There are days that I realize that I am utterly jaded. Ruined. Unable to be astonished by the worst of the world or impressed by the best.
Ever feel like you’ve been there, done that? I’ve lost my ability to be surprised by anything - well almost. Those closest to me are capable of shocking me from time to time when they step out of their box - their comfort zone. When I’ve seen people wallow in their own faults, like myself from time to time, I tend to be a little amazed when they stop.

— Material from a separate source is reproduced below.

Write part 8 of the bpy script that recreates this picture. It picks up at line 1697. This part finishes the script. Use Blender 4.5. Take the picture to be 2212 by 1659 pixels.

Still, nothing shocks me anymore. I have a sister, who closed the door on a divorce, and who has moved in with my mother (God help her) temporarily while she recovers from the aftermath. She recently began dating…and caught her new love interest trying to tape them having sex.
*sigh*
That basically sums up my reaction to the news. I didn’t feel a wave of rage, mild disgust perhaps, but I was more interested in how she protected herself. Tape destroyed? Police called? Had she done a background check on him?
She told me, quite matter-of-fact, that she expected me to go over and ‘kick his ass.’ I told her I could arrange for mace during his arrest if she would like….but, she didn’t press charges.
Still that little side trip into my personal life aside, I just can’t be moved that easily. The concern has died in me. The ability to empathize is gone. I don’t seek to understand how they feel, I am more interested in what they are doing to improve it. Rather like a Tony Robbins goal mastery course on speed and minus the charisma.
I’m not moved by the stated emotion, but by the taken action. I don’t like to read about depression and suicide unless you plan on ending it forever, or getting over it. I respect results, I admire action, and I don’t want to read about how you feel during the conflict. I like the story that bottoms in the middle and points towards a more hopeful horizon.
Don’t mistake that for optimism. I’m too much of a realist to enjoy blowing sunshine up anyone’s ass. I fully expect you to fail many more times that you succeed.
So where does that leave me? Cynical. Jaded. Untrusting.
Holy shit. I’m an asshole.
Now that made me smile.
TSK TSK.. you see you can make YOURSELF laugh.. that is a good sign!
Comment by lea — 2/14/2006 @ 8:59 pm
Soft smile. I appreciate the irony also.